__INFORMATION PROVIDED__.

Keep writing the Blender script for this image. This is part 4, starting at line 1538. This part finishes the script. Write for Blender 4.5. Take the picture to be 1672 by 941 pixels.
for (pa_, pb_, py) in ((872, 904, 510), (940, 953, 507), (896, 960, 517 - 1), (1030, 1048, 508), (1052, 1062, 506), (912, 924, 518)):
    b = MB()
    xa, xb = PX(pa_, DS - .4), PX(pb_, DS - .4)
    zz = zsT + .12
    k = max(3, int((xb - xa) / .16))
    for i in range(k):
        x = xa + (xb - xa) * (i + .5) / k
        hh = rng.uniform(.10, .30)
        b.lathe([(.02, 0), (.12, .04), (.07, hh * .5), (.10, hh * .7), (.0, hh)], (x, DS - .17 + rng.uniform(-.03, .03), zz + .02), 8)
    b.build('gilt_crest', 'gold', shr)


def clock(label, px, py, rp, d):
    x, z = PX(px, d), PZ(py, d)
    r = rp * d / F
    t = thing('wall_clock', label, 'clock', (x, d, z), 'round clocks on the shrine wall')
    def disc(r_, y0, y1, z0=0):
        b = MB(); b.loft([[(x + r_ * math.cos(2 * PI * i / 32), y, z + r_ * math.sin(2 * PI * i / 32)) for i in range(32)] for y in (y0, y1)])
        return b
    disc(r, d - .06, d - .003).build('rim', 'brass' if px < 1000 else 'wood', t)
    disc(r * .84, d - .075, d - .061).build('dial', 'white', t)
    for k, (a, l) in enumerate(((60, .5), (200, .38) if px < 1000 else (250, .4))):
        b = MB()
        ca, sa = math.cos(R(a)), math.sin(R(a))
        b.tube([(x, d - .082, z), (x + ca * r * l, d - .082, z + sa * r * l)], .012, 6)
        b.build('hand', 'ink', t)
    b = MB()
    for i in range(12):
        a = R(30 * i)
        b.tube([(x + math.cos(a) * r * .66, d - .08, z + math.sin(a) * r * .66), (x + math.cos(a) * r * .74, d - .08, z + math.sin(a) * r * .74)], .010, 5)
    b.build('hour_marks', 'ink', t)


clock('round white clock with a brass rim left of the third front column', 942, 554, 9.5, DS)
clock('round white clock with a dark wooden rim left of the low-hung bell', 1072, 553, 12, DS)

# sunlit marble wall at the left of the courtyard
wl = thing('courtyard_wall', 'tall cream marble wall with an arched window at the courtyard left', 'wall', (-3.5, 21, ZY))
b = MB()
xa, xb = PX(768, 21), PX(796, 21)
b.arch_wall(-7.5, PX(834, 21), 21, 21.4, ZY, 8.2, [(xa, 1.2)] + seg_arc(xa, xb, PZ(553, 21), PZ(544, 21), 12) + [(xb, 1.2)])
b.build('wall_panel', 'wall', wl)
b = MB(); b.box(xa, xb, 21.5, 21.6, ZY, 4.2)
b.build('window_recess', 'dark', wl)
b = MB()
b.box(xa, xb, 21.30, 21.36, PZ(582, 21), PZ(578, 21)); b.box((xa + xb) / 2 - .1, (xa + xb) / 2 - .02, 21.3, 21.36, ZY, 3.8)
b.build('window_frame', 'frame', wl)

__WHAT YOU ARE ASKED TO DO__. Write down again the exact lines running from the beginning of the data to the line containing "b.build('gilt_crest', 'gold', shr)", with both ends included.

__THE SOLUTION__.
Keep writing the Blender script for this image. This is part 4, starting at line 1538. This part finishes the script. Write for Blender 4.5. Take the picture to be 1672 by 941 pixels.
for (pa_, pb_, py) in ((872, 904, 510), (940, 953, 507), (896, 960, 517 - 1), (1030, 1048, 508), (1052, 1062, 506), (912, 924, 518)):
    b = MB()
    xa, xb = PX(pa_, DS - .4), PX(pb_, DS - .4)
    zz = zsT + .12
    k = max(3, int((xb - xa) / .16))
    for i in range(k):
        x = xa + (xb - xa) * (i + .5) / k
        hh = rng.uniform(.10, .30)
        b.lathe([(.02, 0), (.12, .04), (.07, hh * .5), (.10, hh * .7), (.0, hh)], (x, DS - .17 + rng.uniform(-.03, .03), zz + .02), 8)
    b.build('gilt_crest', 'gold', shr)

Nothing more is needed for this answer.